ARRESTATIONS ET DÉTENTIONS ARBITRAIRES

Les autorités ne respectaient pas toujours la procédure prévue par la loi concernant l’arrestation et la détention de personnes soupçonnées d’une infraction. Jackie Umuhoza, fille du pasteur en exil Deo Nyirigira, a été arrêtée dans la capitale, Kigali, le 27 novembre. Le RIB a déclaré qu’elle faisait l’objet d’une enquête pour trahison et espionnage (des infractions figurant dans le Code pénal ordinaire). Après son arrestation, elle n’aurait normalement dû être détenue que pendant cinq jours avant d’être conduite devant un juge. En réponse aux préoccupations exprimées par l’opinion publique à propos de cette affaire, le RIB a affirmé que Jackie Umuhoza était détenue au titre de la législation antiterroriste, qui permettait de maintenir une personne en détention sans inculpation pendant 90 jours, et prévoyait que la détention devait être approuvée par un procureur tous les 15 jours. La porte-parole du RIB a cependant refusé de confirmer si sa détention avait été examinée par un procureur à ce stade.

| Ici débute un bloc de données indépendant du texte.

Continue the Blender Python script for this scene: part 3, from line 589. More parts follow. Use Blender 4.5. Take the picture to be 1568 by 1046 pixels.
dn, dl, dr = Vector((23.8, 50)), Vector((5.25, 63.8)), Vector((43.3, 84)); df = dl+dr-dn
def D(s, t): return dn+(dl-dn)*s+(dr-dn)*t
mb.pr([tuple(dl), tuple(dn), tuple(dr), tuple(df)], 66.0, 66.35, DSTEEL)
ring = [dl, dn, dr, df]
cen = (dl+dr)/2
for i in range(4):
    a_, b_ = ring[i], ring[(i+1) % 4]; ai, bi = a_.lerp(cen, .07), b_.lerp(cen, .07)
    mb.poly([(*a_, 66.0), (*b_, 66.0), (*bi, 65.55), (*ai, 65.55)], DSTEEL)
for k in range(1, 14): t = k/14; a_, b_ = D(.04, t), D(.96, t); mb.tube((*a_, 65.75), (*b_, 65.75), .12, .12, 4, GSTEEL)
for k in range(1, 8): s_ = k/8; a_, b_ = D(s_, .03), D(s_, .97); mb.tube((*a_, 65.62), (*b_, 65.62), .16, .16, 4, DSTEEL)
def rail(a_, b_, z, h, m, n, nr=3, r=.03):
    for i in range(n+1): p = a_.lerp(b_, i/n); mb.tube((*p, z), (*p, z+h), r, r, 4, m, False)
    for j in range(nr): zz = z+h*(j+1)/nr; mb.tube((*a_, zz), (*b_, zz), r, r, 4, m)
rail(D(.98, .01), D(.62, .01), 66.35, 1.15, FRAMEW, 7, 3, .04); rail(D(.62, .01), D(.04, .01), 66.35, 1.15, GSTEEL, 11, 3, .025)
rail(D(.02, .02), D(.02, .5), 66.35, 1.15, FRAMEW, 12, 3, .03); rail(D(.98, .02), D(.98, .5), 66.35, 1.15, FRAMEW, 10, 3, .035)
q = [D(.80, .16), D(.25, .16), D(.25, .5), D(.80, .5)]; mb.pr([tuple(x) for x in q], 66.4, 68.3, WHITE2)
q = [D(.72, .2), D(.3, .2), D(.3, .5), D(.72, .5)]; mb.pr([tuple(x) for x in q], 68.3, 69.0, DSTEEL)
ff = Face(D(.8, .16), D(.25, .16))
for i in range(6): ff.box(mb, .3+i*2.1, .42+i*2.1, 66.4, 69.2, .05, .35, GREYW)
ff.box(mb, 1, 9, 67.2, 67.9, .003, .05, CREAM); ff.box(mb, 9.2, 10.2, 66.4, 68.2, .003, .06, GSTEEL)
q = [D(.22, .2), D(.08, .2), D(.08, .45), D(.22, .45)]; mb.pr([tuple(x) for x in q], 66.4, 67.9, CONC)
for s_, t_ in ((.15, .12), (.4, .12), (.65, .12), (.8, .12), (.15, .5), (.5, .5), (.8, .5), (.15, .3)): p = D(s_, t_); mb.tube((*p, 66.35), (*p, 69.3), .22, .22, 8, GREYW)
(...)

DROITS SEXUELS ET REPRODUCTIFS

En avril, le président a gracié 367 personnes condamnées pour avortement, complicité d’avortement ou infanticide. En octobre, il a gracié 52 autres personnes qui étaient emprisonnées pour avortement ou infanticide. Ces mesures sont intervenues à la suite d’importantes modifications apportées en 2018 aux dispositions du Code pénal, qui ont notamment supprimé la nécessité d’obtenir une décision de justice pour pouvoir avorter légalement en cas de viol, d’inceste ou de mariage forcé. Cependant, dans les cas où la poursuite de la grossesse risquait de mettre en danger la vie de la femme enceinte ou du fœtus, il était toujours nécessaire d’obtenir l’autorisation de deux médecins. De plus, l’avortement auto-induit ainsi que les avortements pratiqués dans toutes les autres circonstances demeuraient des infractions pénales.

CRIMES DE DROIT INTERNATIONAL

Les initiatives visant à déférer à la justice les responsables du génocide de 1994 se sont poursuivies.

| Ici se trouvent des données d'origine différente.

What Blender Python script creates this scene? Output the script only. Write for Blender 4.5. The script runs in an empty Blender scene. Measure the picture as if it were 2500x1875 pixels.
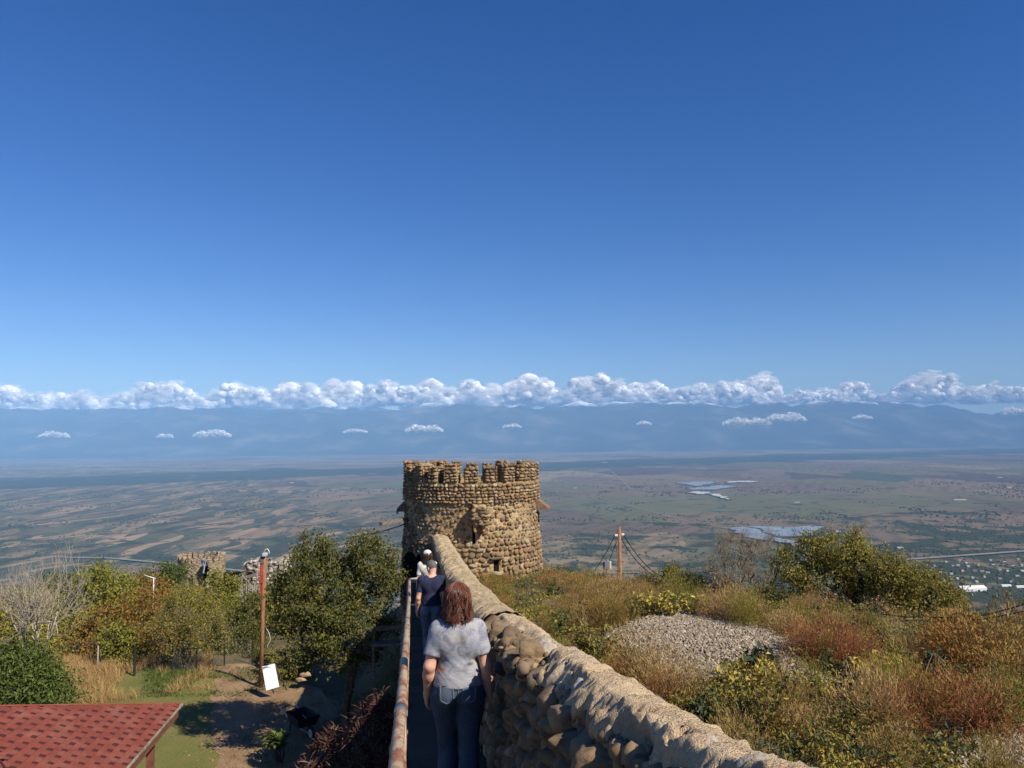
import bpy, bmesh, math, random
import numpy as np
from mathutils import Matrix, Vector

R = math.radians
S = bpy.context.scene
COL = S.collection
rng = np.random.default_rng(11)
random.seed(11)

# ------------------------------------------------------------------ camera
FPX, CX, CY = 769.0, 512.0, 384.0
CAM_ROT = Matrix.Rotation(R(90 + 3.94), 3, 'X') @ Matrix.Rotation(R(-0.6), 3, 'Z')
cam_d = bpy.data.cameras.new('camera')
cam_d.sensor_width = 36.0
cam_d.lens = 36.0 * FPX / 1024.0
cam_d.clip_start = 0.05
cam_d.clip_end = 200000.0
cam = bpy.data.objects.new('camera', cam_d)
COL.objects.link(cam)
cam.matrix_world = CAM_ROT.to_4x4()
S.camera = cam

# ------------------------------------------------------------------ sky and sun
SUN_EL, SUN_AZ = R(41.5), R(50)          # azimuth measured from straight behind the camera towards its right
to_sun = Vector((math.sin(SUN_AZ) * math.cos(SUN_EL), -math.cos(SUN_AZ) * math.cos(SUN_EL), math.sin(SUN_EL)))
world = bpy.data.worlds.new('World')
S.world = world
world.use_nodes = True
wn = world.node_tree.nodes
wl = world.node_tree.links
bg = wn['Background']
sky = wn.new('ShaderNodeTexSky')
sky.sky_type = 'NISHITA'
sky.sun_disc = False
sky.sun_elevation = SUN_EL
sky.sun_rotation = math.atan2(to_sun.x, to_sun.y)
sky.altitude = 1500
sky.air_density = 1.0
sky.dust_density = 0.4
sky.ozone_density = 2.6
hsv = wn.new('ShaderNodeHueSaturation')
hsv.inputs['Saturation'].default_value = 1.37
hsv.inputs['Hue'].default_value = 0.516
wl.new(sky.outputs[0], hsv.inputs['Color'])
wl.new(hsv.outputs[0], bg.inputs['Color'])
bg.inputs['Strength'].default_value = 0.075
sun_d = bpy.data.lights.new('sun', 'SUN')
sun_d.energy = 4.6
sun_d.angle = R(0.5)
sun_d.color = (1.0, 0.92, 0.79)
sun = bpy.data.objects.new('sun', sun_d)
COL.objects.link(sun)
sun.rotation_euler = to_sun.to_track_quat('Z', 'Y').to_euler()
S.view_settings.view_transform = 'Standard'
S.view_settings.look = 'None'
S.view_settings.exposure = 0.65
S.view_settings.gamma = 1.0
S.view_settings.use_curve_mapping = False
S.cycles.use_denoising = True
S.cycles.max_bounces = 6
S.cycles.diffuse_bounces = 3
S.cycles.glossy_bounces = 2
S.cycles.transmission_bounces = 2
S.cycles.transparent_max_bounces = 48
S.cycles.volume_bounces = 0
S.cycles.sample_clamp_indirect = 4.0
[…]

En janvier, Vincent Murekezi a été transféré à Kigali depuis le Malawi dans le cadre d’un échange de prisonniers. Il avait été condamné pour fraude au Malawi et avait fini de purger cette peine en octobre, mais il a été maintenu en détention au Rwanda, où il était sous le coup d’une peine de réclusion à perpétuité pour génocide prononcée par contumace par un tribunal gacaca. (Les tribunaux gacaca étaient des tribunaux communautaires qui ont fonctionné entre 2005 et 2012 et qui s’appuyaient sur des mécanismes traditionnels locaux de résolution des conflits pour juger les affaires relatives au génocide.) Le ministère de la Justice a confirmé que Vincent Murekezi avait la possibilité de demander un nouveau procès ou une libération sous caution, mais qu’il resterait dans l’attente emprisonné.

En avril, le président français a annoncé la formation d’une commission composée de neuf personnes qui était chargée d’étudier les archives françaises liées au génocide et d’examiner le rôle joué par la France au Rwanda entre 1990 et 1994. Ses membres disposaient de deux ans pour produire un rapport à partir de toutes les archives officielles relatives au Rwanda pour la période 1990-1994. Ils avaient notamment accès aux archives confidentielles de la présidence, du ministère des Affaires étrangères, de l’armée et des services secrets.

En décembre, un tribunal belge a condamné Fabien Neretse à 25 ans d’emprisonnement pour sa participation au génocide. Il a été déclaré coupable de plusieurs meurtres et tentatives de meurtre, constitutifs de crimes de guerre, ainsi que de génocide.